Public Defender’s Report Heard by Parliamentary Committee
Parliament will discuss Public Defender’s annual report on human rights at a session on June 14.
The report, submitted to the Parliament in late March, was discussed on May 24 by the human rights parliamentary committee.
The 519-page report, detailing Georgia’s human rights violations in 2010, highlights problems persisting in the prison system, saying that mortality rate in the penitentiary increased by 56% last year, mainly because of inadequate healthcare.
At the committee hearings on May 24, lawmakers from parliamentary minority Christian-Democratic Movement (CDM) said that cases described in the report were more than enough to call for the resignation of Khatuna Kalmakhelidze, the minister in charge of the prison system. MP Giorgi Akhvlediani of CDM also said that the same was about the minister in charge of internally displaced persons Koba Subeliani.
A senior ruling party lawmaker, Pavle Kublashvili, said that the report was “an important document”; he ruled out that the issue of responsibility of any minister would be raised.
It is most likely that the parliamentary debates on the report in June will be focused on what kind of reaction the Parliament would give to the report.
The Parliament’s usual reacting to the Public Defender’s reports is passing a resolution saying that the legislative body “takes a note” of the report.

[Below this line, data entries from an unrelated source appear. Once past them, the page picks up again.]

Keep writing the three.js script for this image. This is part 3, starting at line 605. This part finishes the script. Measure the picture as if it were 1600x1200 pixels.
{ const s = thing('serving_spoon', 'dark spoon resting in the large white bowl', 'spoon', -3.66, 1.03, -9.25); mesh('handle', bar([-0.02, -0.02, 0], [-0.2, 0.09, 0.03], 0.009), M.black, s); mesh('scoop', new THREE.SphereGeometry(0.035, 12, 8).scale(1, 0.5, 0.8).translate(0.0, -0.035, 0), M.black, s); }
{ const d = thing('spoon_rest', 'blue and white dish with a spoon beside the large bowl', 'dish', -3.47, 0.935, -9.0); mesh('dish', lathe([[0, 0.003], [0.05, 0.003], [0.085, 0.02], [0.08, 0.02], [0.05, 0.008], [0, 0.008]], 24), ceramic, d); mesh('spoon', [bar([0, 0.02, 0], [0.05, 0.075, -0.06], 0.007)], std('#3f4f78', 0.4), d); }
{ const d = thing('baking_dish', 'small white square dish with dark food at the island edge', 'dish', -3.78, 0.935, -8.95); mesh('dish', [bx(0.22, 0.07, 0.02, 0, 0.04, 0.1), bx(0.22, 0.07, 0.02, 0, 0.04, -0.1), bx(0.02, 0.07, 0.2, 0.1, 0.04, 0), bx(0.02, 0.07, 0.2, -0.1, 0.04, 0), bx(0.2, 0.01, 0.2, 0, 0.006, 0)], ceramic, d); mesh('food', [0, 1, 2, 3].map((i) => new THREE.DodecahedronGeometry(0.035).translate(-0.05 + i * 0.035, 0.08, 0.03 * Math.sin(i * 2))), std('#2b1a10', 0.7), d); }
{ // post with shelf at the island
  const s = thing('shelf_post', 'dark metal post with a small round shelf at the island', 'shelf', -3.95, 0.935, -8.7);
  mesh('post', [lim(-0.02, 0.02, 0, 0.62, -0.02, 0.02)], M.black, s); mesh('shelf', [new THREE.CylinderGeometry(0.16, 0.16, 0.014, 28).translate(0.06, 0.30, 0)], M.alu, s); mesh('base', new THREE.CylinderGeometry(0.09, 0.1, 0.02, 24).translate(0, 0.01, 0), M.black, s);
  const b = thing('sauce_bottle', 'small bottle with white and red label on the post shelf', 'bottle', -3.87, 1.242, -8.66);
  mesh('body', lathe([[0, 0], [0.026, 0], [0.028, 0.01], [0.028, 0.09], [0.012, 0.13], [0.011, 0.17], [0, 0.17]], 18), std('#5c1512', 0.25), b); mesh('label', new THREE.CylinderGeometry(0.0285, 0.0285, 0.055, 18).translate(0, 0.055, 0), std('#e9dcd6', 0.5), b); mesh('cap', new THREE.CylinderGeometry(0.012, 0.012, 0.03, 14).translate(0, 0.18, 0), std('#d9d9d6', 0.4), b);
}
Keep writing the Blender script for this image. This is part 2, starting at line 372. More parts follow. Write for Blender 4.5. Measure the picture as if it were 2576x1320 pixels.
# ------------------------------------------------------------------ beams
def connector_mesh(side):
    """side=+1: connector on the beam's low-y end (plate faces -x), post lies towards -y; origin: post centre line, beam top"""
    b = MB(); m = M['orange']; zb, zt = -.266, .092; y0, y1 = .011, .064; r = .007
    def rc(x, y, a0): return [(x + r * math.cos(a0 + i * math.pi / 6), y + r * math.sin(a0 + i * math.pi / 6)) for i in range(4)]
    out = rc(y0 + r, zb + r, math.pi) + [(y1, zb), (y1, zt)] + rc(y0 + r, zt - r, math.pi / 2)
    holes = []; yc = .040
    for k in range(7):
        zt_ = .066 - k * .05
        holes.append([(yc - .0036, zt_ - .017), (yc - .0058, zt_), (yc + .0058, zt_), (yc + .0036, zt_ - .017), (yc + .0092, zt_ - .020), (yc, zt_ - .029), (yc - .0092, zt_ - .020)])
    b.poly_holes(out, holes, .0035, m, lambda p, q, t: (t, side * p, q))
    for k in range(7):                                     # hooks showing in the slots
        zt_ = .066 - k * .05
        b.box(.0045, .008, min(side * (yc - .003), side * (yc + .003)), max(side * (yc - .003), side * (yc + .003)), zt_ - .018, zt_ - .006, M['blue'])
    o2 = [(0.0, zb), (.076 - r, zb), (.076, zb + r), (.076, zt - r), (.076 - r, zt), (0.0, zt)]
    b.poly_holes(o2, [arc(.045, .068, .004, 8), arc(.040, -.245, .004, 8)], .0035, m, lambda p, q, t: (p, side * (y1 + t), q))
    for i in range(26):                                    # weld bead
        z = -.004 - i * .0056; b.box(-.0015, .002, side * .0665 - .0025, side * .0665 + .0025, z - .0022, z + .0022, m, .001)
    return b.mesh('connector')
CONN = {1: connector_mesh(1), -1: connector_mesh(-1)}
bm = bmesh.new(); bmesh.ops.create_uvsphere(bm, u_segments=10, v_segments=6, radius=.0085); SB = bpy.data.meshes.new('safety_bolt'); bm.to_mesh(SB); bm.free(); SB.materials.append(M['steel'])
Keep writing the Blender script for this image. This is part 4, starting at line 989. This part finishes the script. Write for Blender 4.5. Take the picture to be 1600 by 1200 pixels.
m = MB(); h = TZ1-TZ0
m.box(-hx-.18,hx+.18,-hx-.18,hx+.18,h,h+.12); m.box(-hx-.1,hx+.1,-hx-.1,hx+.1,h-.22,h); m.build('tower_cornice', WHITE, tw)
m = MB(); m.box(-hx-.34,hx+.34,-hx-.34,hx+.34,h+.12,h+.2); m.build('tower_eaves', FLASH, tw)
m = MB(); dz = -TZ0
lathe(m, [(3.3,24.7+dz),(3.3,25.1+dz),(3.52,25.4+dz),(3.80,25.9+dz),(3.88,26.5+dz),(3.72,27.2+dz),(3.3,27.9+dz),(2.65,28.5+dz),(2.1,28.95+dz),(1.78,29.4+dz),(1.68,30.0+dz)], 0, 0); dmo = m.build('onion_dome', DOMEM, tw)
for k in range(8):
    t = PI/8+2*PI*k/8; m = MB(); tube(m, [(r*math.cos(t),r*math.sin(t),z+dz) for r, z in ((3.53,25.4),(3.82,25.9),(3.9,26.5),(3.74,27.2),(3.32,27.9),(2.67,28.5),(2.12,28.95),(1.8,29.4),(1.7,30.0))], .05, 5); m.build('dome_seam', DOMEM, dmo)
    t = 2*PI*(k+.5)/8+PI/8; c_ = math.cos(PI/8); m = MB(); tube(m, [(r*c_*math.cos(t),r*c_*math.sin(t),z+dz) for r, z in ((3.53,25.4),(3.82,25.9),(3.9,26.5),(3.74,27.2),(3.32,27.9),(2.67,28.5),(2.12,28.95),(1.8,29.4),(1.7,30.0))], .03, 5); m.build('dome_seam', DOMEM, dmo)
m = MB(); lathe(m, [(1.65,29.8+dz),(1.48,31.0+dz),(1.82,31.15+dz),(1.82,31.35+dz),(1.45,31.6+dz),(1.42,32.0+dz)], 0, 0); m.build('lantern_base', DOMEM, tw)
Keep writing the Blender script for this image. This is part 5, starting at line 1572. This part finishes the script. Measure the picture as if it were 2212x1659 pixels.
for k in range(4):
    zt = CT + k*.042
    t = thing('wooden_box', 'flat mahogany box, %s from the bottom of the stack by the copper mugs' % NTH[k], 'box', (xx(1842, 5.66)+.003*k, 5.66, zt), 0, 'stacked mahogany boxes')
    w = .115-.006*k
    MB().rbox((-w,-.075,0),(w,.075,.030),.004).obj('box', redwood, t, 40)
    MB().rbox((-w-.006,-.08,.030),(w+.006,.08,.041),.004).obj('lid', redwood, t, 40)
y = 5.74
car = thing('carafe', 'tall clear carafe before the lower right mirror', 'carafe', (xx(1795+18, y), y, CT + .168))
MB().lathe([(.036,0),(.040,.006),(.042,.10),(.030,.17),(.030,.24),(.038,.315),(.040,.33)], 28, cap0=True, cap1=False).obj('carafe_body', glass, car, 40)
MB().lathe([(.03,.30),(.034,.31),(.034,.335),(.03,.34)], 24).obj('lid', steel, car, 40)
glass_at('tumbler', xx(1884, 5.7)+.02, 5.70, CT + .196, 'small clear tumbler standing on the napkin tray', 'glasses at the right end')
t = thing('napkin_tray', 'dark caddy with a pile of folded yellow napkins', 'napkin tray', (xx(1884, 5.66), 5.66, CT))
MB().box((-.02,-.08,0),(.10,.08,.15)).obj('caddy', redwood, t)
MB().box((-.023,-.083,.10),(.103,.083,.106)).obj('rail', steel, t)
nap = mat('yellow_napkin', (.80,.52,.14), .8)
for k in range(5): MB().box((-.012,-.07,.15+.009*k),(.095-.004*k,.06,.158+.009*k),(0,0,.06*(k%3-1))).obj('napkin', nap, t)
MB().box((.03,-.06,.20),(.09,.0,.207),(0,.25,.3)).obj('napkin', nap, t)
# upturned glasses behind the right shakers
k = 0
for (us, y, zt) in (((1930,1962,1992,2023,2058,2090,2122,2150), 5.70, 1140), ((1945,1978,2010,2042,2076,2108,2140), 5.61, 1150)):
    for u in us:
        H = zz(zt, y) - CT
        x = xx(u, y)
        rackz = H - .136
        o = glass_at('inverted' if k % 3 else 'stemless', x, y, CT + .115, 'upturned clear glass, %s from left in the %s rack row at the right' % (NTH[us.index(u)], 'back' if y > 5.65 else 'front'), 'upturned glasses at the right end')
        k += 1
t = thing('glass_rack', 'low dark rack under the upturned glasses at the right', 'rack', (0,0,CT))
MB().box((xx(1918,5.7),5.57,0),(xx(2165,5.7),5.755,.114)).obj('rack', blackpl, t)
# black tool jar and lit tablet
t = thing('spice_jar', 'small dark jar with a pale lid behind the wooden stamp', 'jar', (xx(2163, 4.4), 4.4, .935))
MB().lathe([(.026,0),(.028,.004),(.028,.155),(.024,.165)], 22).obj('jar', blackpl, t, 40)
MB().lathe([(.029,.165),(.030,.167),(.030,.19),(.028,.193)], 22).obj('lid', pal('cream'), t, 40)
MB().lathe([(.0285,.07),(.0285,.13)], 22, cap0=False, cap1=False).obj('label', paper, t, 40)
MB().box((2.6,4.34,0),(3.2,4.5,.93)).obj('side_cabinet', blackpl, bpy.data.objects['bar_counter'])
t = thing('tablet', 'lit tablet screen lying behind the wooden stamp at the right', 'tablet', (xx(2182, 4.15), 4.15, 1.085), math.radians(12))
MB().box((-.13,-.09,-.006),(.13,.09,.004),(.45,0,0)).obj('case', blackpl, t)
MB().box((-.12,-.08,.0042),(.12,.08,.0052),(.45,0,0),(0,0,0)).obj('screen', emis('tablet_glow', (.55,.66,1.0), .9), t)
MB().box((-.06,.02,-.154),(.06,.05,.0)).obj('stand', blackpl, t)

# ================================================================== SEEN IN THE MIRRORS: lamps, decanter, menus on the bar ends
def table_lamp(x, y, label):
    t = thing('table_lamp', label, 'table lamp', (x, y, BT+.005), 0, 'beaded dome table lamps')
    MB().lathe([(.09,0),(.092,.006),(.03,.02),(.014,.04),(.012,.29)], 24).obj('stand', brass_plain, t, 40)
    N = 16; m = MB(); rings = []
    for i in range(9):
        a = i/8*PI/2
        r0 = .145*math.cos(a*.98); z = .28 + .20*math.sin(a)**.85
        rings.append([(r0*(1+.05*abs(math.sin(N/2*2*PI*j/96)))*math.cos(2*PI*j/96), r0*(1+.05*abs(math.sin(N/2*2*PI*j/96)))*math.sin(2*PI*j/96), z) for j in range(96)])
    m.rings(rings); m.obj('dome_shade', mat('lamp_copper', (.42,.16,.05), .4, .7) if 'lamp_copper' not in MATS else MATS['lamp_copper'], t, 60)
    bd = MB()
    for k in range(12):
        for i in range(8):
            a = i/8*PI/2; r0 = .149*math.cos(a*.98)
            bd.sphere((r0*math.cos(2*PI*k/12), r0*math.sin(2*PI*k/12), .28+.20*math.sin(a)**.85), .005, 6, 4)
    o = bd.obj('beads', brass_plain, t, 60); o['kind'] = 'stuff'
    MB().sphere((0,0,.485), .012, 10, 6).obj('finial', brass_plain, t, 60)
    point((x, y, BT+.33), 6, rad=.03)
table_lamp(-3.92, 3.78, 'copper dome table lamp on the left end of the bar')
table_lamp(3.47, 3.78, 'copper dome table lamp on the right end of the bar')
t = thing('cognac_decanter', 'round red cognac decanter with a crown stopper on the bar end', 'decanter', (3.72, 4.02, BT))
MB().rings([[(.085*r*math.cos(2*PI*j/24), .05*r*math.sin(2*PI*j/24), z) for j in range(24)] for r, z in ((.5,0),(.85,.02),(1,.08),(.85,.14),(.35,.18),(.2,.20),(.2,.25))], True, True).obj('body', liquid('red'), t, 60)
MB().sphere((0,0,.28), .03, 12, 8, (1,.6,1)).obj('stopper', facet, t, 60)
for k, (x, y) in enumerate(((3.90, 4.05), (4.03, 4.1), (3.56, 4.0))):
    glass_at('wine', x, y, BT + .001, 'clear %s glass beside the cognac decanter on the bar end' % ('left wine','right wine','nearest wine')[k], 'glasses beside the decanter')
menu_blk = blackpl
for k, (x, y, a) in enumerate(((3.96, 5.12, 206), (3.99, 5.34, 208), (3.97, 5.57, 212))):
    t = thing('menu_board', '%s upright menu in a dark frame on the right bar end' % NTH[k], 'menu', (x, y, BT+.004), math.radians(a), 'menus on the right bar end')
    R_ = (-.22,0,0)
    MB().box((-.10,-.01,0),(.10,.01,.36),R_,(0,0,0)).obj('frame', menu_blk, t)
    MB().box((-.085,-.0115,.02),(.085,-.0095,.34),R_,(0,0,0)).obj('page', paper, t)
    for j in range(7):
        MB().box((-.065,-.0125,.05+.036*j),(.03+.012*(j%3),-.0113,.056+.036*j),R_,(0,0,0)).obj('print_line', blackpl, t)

The parliamentary minority, however, as usually calls on the ruling party to pass a resolution calling on the authorities to follow the recommendations laid out in the Public Defender’s report and investigate cases of violations detailed in the document.
Public Defender, Giorgi Tugushi, said no matter what type of resolution would be passed, the most important was fulfillment of the recommendations outlined in his report. According to him usually 30% of recommendations are being taken into consideration by the authorities.
Also on May 24, the Public Defender said that his office was studying reported cases of violation of rights during the recent protest rallies in Tbilisi and Batumi.
“As soon as we have a full picture, we will give an assessment to all those cases,” Tugushi told journalists.
He also said that representatives of the Public Defender met with those opposition activists, who have been arrested during the recent days.
People’s Assembly, an opposition movement behind the ongoing protest rallies, said that dozens of its activists were arrested prior and during the rallies as part of the authorities’ campaign “to terrorize” their supporters. Police said that fourteen people were arrested most of them in Batumi after a stone-throwing incident outside the local television station.
Tugushi condemned cases of verbal and physical insult on journalists at the protest venue outside the public broadcaster’s office and said that perpetrators should be punished no matter who they were.